A review of this week’s Brooklyn Nine-Nine, “The Takeback,” coming up just as soon as I’m the hottest ASMR performer on Twitch…
All three stories in “The Takeback” sound extremely promising on paper. In the main plot, the Pontiac Bandit returns, and Doug and Trudy Judy have to help Jake pull off a reverse heist on Doug’s bachelor party weekend. Captain Holt makes an early return to command of the Nine-Nine, and is displeased with how Terry handled something in his absence. And Boyle competes with Scully and Hitchcock to help Amy select the precinct’s new vending machine.
Andy Samberg and Craig Robinson are always fun together, and as Trudy, Nicole Byer was a great addition to the annual tradition in last season’s “A Tale of Two Bandits.” Holt regaining his proper rank at this stage feels about right, and the show has mined interesting tension in the past from his and Terry’s different leadership styles. And contrasting Boyle’s food obsessions with those of the squad’s resident dum-dums feels like a pretty fresh note.
In execution, though, none of the three lives up to its potential. Like a lot of the series’ episodes with three separate plots, none have enough running time to get up to full speed, which results in fairly superficial takes on each idea.
The concept of Jake being involved in a reverse heist, for instance, is so on-brand for both him and the show that it arguably could have filled up an entire episode, perhaps as this year’s twist on the Halloween Heist. Here, though, it had to be squeezed into a few minutes, in between Jake/Doug musical duets (which, admittedly, are always the highlights of these episodes), a largely unnecessary Mark Cuban cameo, skepticism of Jake from Doug’s criminal bachelor party buddies, and the return of Trudy. “A Tale of Two Bandits” generated humor by juxtaposing Trudy’s seeming naive sweetness with her true nature as a stone-cold criminal. With that side of her already revealed, it felt like no one knew what to do with Trudy other than to bring her back, and she wound up adding to the episode’s overcrowding.
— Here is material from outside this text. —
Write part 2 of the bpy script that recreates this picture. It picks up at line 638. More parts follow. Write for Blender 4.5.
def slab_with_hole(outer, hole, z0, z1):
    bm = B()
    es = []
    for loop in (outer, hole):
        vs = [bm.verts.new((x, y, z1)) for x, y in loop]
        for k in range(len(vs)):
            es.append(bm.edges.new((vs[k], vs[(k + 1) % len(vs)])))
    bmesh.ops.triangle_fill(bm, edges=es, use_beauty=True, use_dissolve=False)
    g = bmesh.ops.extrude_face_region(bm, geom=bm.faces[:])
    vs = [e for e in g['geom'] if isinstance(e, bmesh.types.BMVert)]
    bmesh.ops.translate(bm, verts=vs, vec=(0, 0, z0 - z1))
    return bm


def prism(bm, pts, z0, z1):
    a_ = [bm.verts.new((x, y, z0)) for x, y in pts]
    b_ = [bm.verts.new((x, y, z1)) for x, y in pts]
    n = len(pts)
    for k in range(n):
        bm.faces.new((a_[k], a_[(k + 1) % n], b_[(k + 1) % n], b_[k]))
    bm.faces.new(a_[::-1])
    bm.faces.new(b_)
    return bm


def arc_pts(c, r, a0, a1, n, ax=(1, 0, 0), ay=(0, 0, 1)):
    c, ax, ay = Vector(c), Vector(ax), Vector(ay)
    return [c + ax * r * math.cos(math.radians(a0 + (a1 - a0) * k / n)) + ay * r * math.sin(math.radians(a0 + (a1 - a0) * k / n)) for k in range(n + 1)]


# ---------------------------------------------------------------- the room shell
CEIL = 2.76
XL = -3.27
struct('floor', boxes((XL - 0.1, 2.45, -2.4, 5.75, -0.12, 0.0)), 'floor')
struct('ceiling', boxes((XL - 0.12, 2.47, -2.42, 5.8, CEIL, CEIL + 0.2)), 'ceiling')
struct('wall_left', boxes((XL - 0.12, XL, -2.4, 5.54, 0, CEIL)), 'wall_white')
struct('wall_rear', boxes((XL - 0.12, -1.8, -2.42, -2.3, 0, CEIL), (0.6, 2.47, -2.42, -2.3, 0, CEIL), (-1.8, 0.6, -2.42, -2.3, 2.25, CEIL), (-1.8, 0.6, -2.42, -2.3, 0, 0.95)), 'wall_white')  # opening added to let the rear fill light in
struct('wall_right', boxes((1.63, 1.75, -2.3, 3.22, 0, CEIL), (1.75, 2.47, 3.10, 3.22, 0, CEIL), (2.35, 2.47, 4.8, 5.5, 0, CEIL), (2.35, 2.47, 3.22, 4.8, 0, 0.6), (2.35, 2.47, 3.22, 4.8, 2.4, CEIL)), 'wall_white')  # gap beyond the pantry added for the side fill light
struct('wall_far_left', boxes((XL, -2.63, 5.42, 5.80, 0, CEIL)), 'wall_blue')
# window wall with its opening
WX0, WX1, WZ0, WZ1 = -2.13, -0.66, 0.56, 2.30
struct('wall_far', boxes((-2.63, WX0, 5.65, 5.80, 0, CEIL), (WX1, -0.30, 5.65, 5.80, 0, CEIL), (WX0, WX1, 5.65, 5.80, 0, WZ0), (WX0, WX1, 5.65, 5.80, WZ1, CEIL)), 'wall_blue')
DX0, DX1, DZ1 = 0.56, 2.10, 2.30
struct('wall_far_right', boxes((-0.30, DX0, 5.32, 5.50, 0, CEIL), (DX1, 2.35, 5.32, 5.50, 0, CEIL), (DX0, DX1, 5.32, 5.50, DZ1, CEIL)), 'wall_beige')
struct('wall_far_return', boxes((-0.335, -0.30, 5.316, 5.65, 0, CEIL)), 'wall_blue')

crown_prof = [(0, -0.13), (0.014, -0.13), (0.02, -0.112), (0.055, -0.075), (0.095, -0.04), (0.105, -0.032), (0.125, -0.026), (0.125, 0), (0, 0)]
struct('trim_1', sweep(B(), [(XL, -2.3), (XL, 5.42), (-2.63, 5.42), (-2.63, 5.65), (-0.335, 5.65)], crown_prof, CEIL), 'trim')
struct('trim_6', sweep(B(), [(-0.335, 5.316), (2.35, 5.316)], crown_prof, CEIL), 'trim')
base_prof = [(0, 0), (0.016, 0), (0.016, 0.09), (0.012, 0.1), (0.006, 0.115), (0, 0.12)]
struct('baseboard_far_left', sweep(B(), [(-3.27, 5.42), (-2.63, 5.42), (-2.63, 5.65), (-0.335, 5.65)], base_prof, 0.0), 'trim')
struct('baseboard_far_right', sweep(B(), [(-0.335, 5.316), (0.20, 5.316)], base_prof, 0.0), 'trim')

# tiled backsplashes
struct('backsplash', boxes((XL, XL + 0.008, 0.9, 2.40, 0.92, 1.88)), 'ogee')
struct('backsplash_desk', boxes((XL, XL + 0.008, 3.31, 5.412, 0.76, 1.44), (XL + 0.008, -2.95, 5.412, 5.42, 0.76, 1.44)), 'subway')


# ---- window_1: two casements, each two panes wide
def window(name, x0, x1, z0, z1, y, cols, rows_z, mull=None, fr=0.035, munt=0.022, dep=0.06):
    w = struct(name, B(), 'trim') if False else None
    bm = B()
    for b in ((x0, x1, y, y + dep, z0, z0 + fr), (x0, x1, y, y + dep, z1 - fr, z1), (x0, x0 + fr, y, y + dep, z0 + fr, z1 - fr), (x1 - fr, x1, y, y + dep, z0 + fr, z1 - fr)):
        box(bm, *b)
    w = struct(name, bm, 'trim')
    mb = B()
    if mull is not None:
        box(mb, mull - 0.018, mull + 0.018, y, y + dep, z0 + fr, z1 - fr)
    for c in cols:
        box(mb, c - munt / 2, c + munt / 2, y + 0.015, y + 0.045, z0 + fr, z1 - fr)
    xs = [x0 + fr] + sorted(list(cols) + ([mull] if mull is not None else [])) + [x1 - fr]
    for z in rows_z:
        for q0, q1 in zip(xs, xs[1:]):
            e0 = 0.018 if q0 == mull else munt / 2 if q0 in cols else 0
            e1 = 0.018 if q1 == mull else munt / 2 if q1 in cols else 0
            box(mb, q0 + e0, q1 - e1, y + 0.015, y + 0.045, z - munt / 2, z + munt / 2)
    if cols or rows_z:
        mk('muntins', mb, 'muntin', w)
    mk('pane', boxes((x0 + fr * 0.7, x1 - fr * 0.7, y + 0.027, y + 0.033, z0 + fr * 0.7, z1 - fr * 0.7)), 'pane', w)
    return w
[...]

Holt’s return was already foreshadowed after Wuntch’s death last week, and it felt good to have him back behind that desk. But the subplot here, with Terry throwing away Holt’s prized business card from Zeff Wilcox, was a missed opportunity to explore the transfer of power from the other side(*). We know how the demotion weighed on Holt, but Terry’s temporary status as commander of the whole precinct was largely ignored; he was just the guy at the desk after Captain Kim left. While Terry wouldn’t want to get a permanent command in this manner, the show could have addressed his feelings about the interim job, and that power/responsibility going away. Instead, we got this silliness about the business card he threw away. And somehow, the character best showcased in the conflict was Rosa, whose lack of belief in the idea of normal names, and obsessive attention to the color of the fake chewing gum samples, got the biggest laughs in the episode that weren’t related to Jake whispering as part of the reverse heist.
(*) For that matter, it occurs to me that we never got an episode exploring the idea of Amy outranking her mentor and idol in Holt. That’s a layup that the show never even bothered to attempt. Strange.
Finally, the vending machine C-story was the thinnest of the three, though I’d argue the episode would have been better off saving Holt’s return for another week and beefing up this and the bachelor party stories instead. That’s because the premise of this was sound — and, again, a natural tension between long-running characters that the show hasn’t explored all that much — and could have still been fairly compact even as more time was given to Jake and Doug’s Miami misadventure. Here, though, we basically got the idea itself and not much else. Like the rest of “The Takeback,” it works better in theory than reality.